START INFORMATION SHOWN

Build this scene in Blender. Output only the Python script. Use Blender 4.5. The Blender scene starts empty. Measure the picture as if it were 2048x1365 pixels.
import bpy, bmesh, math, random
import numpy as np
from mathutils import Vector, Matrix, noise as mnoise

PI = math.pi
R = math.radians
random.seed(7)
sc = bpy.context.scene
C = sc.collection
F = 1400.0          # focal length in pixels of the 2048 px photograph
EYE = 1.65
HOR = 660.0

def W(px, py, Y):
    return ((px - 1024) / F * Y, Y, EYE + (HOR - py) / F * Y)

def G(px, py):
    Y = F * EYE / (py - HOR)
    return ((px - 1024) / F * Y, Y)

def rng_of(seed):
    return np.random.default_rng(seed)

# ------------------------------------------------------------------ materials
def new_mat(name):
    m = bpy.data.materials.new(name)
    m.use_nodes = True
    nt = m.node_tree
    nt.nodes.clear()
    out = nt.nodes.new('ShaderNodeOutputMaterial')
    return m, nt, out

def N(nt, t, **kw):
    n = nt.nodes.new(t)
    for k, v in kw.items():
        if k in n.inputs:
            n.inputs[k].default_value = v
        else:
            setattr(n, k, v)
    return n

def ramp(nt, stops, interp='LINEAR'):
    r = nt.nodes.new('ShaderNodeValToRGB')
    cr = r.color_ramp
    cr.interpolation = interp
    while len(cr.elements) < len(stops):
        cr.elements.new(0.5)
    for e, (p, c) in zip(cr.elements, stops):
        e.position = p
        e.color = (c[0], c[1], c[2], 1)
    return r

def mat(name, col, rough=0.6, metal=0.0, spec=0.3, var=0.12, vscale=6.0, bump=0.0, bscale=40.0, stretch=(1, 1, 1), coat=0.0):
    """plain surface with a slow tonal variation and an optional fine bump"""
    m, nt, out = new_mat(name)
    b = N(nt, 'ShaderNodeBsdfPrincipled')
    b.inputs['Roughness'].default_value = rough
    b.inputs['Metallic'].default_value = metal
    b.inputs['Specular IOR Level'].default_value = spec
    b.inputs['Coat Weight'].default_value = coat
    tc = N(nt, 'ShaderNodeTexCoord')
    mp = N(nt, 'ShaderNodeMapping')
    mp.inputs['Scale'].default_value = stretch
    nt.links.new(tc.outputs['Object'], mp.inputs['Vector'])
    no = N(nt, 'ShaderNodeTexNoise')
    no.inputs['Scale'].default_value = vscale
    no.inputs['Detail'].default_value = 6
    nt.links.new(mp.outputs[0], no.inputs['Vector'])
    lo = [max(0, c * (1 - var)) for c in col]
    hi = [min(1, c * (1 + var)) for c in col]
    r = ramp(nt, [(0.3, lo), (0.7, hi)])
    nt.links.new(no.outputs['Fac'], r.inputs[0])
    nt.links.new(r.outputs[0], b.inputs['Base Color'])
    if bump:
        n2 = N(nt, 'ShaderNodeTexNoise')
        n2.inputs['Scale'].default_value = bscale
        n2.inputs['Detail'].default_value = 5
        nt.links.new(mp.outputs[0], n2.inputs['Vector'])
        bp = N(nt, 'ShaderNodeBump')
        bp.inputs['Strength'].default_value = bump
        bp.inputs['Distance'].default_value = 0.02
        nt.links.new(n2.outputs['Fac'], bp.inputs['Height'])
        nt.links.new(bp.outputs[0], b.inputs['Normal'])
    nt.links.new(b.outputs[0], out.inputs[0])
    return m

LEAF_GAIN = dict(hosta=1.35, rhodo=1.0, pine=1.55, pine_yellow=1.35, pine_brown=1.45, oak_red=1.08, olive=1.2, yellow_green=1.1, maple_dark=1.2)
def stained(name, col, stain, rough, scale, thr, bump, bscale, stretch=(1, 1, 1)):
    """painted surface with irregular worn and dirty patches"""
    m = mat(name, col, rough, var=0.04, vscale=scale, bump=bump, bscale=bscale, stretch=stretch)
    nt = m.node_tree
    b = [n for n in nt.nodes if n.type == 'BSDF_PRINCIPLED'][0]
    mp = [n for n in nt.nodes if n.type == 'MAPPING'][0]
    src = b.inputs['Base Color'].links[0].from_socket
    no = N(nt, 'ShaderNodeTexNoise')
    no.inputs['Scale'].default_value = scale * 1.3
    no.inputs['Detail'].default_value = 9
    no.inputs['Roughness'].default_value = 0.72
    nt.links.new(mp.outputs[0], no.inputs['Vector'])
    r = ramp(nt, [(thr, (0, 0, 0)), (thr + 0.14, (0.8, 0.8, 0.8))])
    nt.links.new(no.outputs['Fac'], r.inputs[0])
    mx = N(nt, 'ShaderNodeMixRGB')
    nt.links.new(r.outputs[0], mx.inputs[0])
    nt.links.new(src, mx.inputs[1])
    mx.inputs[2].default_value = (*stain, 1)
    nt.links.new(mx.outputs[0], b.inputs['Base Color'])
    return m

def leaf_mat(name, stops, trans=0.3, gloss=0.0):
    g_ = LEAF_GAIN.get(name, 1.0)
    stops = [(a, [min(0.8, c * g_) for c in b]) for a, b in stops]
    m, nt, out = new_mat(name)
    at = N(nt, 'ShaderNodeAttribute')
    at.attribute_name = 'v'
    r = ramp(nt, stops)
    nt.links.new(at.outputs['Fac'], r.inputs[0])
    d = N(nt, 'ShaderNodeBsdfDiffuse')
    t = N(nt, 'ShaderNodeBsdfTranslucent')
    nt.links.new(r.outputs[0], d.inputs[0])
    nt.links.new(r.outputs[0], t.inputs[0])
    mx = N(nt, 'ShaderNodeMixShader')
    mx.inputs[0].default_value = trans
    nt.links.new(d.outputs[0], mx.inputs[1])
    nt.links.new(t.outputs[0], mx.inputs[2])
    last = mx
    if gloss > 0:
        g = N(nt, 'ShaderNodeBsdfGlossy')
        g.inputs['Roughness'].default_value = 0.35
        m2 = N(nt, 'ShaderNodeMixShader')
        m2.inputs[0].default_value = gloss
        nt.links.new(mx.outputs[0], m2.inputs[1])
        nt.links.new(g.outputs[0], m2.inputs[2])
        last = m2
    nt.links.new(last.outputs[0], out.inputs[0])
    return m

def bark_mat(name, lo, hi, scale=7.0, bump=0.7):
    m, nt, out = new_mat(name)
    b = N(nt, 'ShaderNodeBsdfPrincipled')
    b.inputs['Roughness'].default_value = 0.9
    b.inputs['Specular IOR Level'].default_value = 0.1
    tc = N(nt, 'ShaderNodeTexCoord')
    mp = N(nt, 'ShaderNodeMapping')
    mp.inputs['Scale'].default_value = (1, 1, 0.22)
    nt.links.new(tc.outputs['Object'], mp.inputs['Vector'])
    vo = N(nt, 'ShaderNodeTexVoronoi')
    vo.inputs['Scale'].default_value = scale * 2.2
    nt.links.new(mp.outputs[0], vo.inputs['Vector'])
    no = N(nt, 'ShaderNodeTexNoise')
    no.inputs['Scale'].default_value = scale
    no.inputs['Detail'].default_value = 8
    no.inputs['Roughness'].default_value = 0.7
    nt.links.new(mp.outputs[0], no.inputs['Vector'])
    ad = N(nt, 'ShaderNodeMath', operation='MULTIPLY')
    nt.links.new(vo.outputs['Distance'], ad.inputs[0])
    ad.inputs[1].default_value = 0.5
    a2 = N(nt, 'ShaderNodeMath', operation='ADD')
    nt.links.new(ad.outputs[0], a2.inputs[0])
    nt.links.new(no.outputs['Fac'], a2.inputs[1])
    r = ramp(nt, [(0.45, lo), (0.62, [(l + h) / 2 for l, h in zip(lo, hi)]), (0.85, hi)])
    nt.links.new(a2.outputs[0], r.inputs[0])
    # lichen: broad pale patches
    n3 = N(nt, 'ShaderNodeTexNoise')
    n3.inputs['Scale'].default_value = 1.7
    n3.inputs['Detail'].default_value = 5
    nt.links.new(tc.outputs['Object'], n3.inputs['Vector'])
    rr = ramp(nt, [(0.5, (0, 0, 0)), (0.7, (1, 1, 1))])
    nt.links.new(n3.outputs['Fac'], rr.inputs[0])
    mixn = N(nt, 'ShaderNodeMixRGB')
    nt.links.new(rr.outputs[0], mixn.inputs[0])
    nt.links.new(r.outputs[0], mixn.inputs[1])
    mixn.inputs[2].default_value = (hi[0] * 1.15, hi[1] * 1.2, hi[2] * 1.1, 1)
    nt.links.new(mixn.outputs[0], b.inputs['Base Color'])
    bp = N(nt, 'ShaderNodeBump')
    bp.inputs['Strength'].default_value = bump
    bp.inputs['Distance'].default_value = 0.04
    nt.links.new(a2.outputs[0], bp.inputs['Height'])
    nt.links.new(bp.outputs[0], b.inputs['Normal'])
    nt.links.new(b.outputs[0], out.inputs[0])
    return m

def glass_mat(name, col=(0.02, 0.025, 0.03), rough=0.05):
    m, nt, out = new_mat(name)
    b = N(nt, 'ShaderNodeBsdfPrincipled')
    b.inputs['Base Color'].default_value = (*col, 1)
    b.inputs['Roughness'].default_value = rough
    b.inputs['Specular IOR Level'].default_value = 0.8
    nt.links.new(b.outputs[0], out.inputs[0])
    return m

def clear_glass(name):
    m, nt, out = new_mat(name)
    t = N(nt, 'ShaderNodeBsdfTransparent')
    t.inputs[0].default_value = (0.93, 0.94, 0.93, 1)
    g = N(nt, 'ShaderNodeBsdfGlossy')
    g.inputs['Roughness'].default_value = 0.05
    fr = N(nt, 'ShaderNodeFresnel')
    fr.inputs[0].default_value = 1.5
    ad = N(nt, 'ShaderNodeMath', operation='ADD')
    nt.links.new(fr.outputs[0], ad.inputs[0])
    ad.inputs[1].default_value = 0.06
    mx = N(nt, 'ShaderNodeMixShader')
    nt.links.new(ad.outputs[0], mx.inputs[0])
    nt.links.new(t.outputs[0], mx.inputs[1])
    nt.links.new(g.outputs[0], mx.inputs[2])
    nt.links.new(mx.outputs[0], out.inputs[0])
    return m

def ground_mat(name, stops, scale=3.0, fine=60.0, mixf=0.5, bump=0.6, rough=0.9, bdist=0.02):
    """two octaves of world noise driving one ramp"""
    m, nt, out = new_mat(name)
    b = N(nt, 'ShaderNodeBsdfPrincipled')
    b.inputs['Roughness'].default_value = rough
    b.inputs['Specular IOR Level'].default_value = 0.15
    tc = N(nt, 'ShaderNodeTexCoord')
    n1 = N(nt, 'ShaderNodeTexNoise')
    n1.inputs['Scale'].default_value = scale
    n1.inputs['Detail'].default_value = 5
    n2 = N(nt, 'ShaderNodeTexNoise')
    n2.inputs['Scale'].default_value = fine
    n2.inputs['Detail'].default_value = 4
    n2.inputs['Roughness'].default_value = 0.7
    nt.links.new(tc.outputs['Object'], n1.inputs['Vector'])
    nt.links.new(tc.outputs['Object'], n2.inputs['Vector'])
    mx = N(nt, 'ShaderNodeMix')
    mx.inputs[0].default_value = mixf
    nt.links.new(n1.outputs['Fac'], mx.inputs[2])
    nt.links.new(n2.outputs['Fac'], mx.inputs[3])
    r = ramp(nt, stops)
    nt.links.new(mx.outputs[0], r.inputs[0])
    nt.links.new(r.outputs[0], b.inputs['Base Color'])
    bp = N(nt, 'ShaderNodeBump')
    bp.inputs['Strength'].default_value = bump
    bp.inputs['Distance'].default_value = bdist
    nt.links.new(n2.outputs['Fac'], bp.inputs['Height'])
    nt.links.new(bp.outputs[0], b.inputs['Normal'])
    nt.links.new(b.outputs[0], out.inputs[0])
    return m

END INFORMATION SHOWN

__EXERCISE GOAL__. Extract the first line above and each line after it up to and including the one with "return m, nt, out", please, exactly and with nothing else.

__PROBLEM SOLUTION__.
Build this scene in Blender. Output only the Python script. Use Blender 4.5. The Blender scene starts empty. Measure the picture as if it were 2048x1365 pixels.
import bpy, bmesh, math, random
import numpy as np
from mathutils import Vector, Matrix, noise as mnoise

PI = math.pi
R = math.radians
random.seed(7)
sc = bpy.context.scene
C = sc.collection
F = 1400.0          # focal length in pixels of the 2048 px photograph
EYE = 1.65
HOR = 660.0

def W(px, py, Y):
    return ((px - 1024) / F * Y, Y, EYE + (HOR - py) / F * Y)

def G(px, py):
    Y = F * EYE / (py - HOR)
    return ((px - 1024) / F * Y, Y)

def rng_of(seed):
    return np.random.default_rng(seed)

# ------------------------------------------------------------------ materials
def new_mat(name):
    m = bpy.data.materials.new(name)
    m.use_nodes = True
    nt = m.node_tree
    nt.nodes.clear()
    out = nt.nodes.new('ShaderNodeOutputMaterial')
    return m, nt, out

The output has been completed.